**Exercise aim**
Give back, exactly as written, the lines from the beginning of the listing through the one that contains "return Vector((cx +".

**Source excerpt**
[Begin]

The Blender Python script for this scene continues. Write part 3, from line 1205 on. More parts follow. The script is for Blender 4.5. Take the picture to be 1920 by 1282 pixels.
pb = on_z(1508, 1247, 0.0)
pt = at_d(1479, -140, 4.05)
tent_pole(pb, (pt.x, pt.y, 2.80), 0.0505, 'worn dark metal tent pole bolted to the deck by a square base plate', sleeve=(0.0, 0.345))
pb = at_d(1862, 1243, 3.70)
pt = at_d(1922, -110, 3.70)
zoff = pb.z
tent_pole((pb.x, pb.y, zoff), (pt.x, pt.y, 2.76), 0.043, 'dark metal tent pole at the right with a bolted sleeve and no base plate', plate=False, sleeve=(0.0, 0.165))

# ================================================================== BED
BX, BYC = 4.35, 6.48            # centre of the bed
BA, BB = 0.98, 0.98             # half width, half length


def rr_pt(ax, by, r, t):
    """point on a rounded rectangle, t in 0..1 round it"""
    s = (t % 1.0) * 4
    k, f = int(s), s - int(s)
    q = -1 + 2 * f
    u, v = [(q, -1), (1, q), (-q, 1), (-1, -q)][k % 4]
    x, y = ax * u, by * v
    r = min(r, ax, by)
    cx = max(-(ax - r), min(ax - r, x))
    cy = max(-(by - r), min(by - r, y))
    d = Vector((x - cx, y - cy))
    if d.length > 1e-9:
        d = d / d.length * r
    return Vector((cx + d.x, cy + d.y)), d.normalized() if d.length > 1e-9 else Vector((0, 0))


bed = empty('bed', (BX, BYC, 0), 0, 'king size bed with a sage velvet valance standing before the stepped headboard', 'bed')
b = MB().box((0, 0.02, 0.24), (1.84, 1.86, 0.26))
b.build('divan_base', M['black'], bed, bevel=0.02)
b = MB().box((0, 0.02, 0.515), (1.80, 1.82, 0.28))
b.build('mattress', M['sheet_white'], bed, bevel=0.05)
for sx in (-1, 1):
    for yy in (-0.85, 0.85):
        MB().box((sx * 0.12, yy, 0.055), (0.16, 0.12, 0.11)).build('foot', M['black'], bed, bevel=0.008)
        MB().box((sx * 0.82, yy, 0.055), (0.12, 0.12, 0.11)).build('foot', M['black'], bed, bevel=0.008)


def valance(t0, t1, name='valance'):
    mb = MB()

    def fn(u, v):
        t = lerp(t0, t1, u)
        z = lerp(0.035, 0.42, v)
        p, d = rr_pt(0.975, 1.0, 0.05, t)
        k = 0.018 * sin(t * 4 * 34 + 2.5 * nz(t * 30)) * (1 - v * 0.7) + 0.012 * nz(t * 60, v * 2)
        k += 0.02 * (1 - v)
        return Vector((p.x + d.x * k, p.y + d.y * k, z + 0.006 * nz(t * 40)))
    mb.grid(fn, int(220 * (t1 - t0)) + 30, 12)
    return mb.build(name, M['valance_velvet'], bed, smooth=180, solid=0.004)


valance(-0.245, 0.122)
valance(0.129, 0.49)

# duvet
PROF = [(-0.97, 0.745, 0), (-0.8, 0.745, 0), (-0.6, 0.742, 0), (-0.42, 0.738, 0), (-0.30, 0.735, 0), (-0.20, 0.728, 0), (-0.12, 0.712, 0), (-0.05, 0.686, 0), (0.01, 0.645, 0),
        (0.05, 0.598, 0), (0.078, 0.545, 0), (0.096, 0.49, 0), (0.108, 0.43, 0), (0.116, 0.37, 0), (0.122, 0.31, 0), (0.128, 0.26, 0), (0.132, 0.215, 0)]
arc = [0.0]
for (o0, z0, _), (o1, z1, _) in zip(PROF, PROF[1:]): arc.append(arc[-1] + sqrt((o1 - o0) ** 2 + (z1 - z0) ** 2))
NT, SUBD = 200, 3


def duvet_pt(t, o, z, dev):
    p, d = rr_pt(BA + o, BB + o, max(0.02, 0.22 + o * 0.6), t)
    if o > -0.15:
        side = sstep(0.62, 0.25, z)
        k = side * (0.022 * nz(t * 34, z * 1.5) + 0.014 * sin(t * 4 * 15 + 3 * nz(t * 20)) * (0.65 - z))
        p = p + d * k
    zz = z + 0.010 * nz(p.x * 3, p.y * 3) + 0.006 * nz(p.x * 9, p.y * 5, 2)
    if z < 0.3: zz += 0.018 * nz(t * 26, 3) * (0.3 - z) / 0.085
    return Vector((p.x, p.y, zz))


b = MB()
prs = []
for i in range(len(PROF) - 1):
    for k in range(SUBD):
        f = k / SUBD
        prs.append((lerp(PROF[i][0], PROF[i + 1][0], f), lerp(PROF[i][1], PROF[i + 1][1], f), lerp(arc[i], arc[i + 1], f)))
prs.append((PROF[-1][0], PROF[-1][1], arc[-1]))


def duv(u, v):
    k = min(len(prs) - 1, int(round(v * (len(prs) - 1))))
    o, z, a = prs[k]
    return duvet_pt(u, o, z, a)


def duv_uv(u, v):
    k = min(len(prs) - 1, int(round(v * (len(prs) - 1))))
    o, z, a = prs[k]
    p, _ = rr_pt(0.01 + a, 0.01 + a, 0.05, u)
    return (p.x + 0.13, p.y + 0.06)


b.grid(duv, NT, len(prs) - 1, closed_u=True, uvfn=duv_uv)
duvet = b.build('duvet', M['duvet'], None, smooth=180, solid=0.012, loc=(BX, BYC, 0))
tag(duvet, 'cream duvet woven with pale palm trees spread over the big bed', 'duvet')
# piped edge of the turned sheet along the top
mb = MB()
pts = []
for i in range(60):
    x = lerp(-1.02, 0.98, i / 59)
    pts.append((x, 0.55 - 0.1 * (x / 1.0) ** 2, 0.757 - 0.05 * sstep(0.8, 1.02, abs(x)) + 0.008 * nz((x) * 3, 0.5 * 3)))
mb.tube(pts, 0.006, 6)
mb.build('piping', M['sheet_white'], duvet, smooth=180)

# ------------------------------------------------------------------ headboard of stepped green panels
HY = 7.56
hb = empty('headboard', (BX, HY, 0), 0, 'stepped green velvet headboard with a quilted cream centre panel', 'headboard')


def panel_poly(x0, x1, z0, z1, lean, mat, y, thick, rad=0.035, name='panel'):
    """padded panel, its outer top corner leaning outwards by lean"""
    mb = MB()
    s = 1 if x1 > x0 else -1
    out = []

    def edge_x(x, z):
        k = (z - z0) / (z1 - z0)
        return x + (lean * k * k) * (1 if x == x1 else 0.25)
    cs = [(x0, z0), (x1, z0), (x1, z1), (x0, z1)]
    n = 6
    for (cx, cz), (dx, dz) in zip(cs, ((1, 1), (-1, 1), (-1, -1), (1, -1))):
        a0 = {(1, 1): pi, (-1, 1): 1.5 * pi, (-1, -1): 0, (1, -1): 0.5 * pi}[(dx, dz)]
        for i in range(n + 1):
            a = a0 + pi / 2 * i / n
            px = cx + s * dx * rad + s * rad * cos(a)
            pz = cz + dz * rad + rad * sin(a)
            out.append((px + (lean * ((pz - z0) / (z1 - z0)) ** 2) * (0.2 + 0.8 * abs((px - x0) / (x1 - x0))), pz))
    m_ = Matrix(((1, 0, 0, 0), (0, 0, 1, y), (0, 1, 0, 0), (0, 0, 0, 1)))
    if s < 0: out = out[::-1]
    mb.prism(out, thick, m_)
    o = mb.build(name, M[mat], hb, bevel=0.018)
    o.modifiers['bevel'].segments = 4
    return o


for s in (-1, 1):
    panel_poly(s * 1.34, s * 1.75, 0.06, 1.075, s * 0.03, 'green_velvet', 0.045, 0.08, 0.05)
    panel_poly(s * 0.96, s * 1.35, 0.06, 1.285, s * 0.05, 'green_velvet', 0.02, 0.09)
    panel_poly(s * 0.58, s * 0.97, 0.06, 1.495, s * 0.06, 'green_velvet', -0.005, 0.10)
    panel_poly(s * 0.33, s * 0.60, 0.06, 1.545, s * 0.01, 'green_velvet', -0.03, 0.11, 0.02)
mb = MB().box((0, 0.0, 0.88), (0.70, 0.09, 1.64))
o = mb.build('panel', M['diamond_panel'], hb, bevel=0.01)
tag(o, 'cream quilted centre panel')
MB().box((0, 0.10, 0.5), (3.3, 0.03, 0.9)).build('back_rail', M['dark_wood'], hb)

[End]

**Response to the task**
The Blender Python script for this scene continues. Write part 3, from line 1205 on. More parts follow. The script is for Blender 4.5. Take the picture to be 1920 by 1282 pixels.
pb = on_z(1508, 1247, 0.0)
pt = at_d(1479, -140, 4.05)
tent_pole(pb, (pt.x, pt.y, 2.80), 0.0505, 'worn dark metal tent pole bolted to the deck by a square base plate', sleeve=(0.0, 0.345))
pb = at_d(1862, 1243, 3.70)
pt = at_d(1922, -110, 3.70)
zoff = pb.z
tent_pole((pb.x, pb.y, zoff), (pt.x, pt.y, 2.76), 0.043, 'dark metal tent pole at the right with a bolted sleeve and no base plate', plate=False, sleeve=(0.0, 0.165))

# ================================================================== BED
BX, BYC = 4.35, 6.48            # centre of the bed
BA, BB = 0.98, 0.98             # half width, half length


def rr_pt(ax, by, r, t):
    """point on a rounded rectangle, t in 0..1 round it"""
    s = (t % 1.0) * 4
    k, f = int(s), s - int(s)
    q = -1 + 2 * f
    u, v = [(q, -1), (1, q), (-q, 1), (-1, -q)][k % 4]
    x, y = ax * u, by * v
    r = min(r, ax, by)
    cx = max(-(ax - r), min(ax - r, x))
    cy = max(-(by - r), min(by - r, y))
    d = Vector((x - cx, y - cy))
    if d.length > 1e-9:
        d = d / d.length * r
    return Vector((cx + d.x, cy + d.y)), d.normalized() if d.length > 1e-9 else Vector((0, 0))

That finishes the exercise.